Théma / Place aux jeunes ! Devant (parfois aussi derrière) la caméra, les grands ados métaphorisent à l'écran les métamorphoses dont ils sont les témoins privilégiés. Il y en a pour tous les goûts...
Débutons par une débutante très exposée, Suzanne Lindon et ses Seize Printemps (sortie le 16 juin), vraie fausse auto-fiction autour d'une néo-effrontée du (très) beau Quartier Latin parisien, tombant en pâmoison face à un comédien de théâtre trentenaire... Disons que c'est conforme à ce que l'on peut en attendre, pour le pire et le meilleur : naïf et autocentré (c'est le sujet), le fait qu'il soit interprété par la réalisatrice interroge sur la distance qu'elle veut poser par rapport à son personnage. Y a-t-il du recul, de l'ironie par rapport à certains clichés propres à ce genre de films, au milieu qui est le sien et qu'elle décrit, à son recours un peu gratuit à la comédie musicale (en hommage à Decouflé ?), à sa personne ? Il faudra attendre son prochain film pour être fixé.

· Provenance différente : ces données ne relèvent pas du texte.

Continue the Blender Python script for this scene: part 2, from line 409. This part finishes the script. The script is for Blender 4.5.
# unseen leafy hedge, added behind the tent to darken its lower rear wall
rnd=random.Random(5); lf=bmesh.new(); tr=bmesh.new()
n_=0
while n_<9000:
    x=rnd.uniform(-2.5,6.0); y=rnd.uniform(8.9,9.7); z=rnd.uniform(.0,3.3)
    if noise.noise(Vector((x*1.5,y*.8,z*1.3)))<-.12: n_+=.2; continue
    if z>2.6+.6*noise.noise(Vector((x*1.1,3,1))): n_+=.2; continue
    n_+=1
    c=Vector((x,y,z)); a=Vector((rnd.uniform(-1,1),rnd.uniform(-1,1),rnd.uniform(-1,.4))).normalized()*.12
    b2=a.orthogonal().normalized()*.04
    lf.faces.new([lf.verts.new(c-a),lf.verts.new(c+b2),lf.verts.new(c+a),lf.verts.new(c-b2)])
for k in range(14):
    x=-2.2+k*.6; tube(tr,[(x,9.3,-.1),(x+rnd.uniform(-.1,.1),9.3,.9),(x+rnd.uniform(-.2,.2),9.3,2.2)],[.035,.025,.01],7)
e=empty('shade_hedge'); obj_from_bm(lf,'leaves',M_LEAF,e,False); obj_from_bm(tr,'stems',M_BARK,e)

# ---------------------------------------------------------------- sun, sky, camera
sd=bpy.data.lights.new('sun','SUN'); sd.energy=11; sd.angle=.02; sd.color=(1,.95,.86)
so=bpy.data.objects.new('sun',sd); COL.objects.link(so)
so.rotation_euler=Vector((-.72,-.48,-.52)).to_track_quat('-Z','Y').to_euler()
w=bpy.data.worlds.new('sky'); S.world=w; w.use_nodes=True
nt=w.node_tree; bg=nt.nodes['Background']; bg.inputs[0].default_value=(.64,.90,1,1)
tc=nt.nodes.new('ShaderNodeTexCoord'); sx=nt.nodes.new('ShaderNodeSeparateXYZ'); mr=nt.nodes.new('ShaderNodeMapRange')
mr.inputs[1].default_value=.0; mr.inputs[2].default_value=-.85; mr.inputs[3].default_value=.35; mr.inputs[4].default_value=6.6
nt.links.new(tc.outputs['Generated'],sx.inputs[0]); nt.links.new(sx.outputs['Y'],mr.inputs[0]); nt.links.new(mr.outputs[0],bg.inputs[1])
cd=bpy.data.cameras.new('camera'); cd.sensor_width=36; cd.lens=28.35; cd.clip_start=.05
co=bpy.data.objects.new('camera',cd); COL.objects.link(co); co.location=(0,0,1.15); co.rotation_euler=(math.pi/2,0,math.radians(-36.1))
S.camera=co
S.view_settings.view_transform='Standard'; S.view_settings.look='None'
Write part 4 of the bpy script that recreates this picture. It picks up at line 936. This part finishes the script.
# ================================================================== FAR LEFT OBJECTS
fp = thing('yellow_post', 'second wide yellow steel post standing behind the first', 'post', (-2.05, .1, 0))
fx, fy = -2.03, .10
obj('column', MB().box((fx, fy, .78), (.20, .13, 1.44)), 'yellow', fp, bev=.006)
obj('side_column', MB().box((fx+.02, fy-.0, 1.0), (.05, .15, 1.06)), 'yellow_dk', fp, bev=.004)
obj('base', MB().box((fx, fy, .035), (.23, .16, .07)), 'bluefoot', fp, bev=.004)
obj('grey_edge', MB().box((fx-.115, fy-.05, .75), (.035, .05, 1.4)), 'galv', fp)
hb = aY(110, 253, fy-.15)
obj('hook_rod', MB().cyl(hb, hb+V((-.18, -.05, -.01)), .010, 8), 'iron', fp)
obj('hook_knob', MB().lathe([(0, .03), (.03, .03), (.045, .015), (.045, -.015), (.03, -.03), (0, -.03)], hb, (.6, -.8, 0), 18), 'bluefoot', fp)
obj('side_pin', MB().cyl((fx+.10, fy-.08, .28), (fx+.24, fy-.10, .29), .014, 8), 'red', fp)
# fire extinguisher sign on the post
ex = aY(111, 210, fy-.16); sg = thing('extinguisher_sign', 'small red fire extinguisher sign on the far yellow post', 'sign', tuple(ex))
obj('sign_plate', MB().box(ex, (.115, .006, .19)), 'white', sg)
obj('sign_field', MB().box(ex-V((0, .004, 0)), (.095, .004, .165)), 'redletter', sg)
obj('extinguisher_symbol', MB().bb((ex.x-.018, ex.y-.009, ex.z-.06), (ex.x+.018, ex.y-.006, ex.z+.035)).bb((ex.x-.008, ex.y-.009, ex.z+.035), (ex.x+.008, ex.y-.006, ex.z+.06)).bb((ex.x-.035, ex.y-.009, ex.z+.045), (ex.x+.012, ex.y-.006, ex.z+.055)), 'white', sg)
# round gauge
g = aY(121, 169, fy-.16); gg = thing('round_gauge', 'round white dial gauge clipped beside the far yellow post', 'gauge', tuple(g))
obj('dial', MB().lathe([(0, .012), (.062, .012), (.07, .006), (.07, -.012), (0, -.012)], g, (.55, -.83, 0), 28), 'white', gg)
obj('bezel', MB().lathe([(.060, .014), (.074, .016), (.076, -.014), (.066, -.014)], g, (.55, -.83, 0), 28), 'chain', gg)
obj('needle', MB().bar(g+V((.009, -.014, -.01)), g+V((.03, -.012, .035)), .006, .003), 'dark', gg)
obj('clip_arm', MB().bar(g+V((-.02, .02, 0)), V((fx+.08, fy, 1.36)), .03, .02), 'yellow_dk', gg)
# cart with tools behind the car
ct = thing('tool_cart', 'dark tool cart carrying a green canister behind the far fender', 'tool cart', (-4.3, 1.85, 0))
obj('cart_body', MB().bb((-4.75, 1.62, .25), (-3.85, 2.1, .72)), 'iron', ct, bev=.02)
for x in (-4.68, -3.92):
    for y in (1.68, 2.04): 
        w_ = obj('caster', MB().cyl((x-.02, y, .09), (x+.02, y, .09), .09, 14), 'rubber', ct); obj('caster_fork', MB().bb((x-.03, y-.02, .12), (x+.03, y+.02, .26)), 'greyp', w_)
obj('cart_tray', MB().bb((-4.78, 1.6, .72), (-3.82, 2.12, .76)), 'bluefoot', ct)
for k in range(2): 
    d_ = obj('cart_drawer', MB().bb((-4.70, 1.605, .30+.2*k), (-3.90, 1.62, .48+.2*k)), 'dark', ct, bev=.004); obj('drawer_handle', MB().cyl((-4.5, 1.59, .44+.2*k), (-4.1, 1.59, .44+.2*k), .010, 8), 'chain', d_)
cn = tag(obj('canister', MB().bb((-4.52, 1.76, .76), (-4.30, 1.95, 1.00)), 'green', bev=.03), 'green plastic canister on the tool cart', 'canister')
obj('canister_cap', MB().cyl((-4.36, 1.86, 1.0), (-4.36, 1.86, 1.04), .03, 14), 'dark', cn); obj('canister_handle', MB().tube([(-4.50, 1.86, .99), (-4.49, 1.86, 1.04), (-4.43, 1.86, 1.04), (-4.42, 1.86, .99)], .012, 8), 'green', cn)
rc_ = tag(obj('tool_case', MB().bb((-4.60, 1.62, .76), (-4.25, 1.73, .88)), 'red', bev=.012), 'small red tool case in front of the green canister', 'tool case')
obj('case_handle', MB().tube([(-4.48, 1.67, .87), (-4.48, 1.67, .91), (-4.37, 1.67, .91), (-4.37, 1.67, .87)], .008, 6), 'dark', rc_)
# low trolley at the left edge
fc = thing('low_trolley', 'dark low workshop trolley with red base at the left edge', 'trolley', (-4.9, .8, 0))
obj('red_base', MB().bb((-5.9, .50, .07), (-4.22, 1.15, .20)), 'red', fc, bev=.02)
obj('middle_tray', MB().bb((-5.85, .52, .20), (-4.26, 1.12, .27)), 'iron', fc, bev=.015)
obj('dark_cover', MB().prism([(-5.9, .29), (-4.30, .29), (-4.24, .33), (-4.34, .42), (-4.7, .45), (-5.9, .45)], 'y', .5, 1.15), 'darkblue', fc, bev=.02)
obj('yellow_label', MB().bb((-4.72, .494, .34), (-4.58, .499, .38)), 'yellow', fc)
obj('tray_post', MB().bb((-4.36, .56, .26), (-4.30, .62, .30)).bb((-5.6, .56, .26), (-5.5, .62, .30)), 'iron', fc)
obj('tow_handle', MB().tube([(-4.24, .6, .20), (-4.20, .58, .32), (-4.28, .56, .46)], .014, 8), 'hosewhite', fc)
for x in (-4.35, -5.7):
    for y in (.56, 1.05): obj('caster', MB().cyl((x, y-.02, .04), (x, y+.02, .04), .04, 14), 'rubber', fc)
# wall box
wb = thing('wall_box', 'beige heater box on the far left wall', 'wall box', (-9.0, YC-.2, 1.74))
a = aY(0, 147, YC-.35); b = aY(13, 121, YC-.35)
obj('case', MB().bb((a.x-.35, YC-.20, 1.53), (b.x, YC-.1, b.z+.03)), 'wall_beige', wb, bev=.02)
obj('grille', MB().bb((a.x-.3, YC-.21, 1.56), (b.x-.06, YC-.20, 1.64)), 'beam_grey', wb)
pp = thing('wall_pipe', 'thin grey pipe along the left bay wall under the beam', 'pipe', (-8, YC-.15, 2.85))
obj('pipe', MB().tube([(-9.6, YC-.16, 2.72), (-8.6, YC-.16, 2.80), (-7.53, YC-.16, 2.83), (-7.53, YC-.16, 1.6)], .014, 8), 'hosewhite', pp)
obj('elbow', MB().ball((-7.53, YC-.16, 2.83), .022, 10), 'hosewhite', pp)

Freaky de Christopher Landon (sortie le 23 juin) offre de son côté une vision franchement plus décalée de l'irruption dans le monde des adultes, puisqu'elle reprend en mode comédie horrifique, production Blumhouse oblige, le désormais classique switch de Freaky Friday : l'échange de corps entre deux personnages — la permutation se faisant ici entre une ado et un tueur en série pervers au possible. Le film fonctionne sur deux tableaux puisque le gore symbolisant les pulsions ou tabous obsédant les lycéens se trouve dédramatisé par le registre multi-référentiel et parodique. Efficace et distrayant.
Soyons sérieux
Connu comme comédien, Samir Guesmi passe derrière la caméra (mais reste aussi devant) pour Ibrahim (sortie le 23 juin), conte contemporain initiatique comme il est convenu de dire, d'un ado aux mauvaises fréquentations tentant de se racheter aux yeux de son père illettré (et édenté) en compromettant un peu sa jeunesse et sa fraîcheur. Entre les lignes, on retrouve des thèmes sociaux et des axes (mélo) dramatiques hugoliens dans ce qui ressemble à un court-métrage distendu, où Philippe Rebbot étonne en micheton fortuné amateur de chair fraîche.
Signé Fanny Liatard & Jérémy Trouilh, Gagarine (photo, sortie le 23 juin) est quant à lui la version prolongée d'un court-métrage homonyme et éponyme de la cité où les films ont été tournés. On y suit l'odyssée intérieure de Youri, ado livré à lui-même dans une cité proche de la destruction qu'il va investir avec, notamment, l'aide d'une Rom de son âge. Entre vision réaliste et méditation parabolique, cette observation des villes satellites que sont les banlieues raconte soixante ans d'histoire de France avec une mélancolie poétique digne de Bowie. Un premier film orbital et prometteur.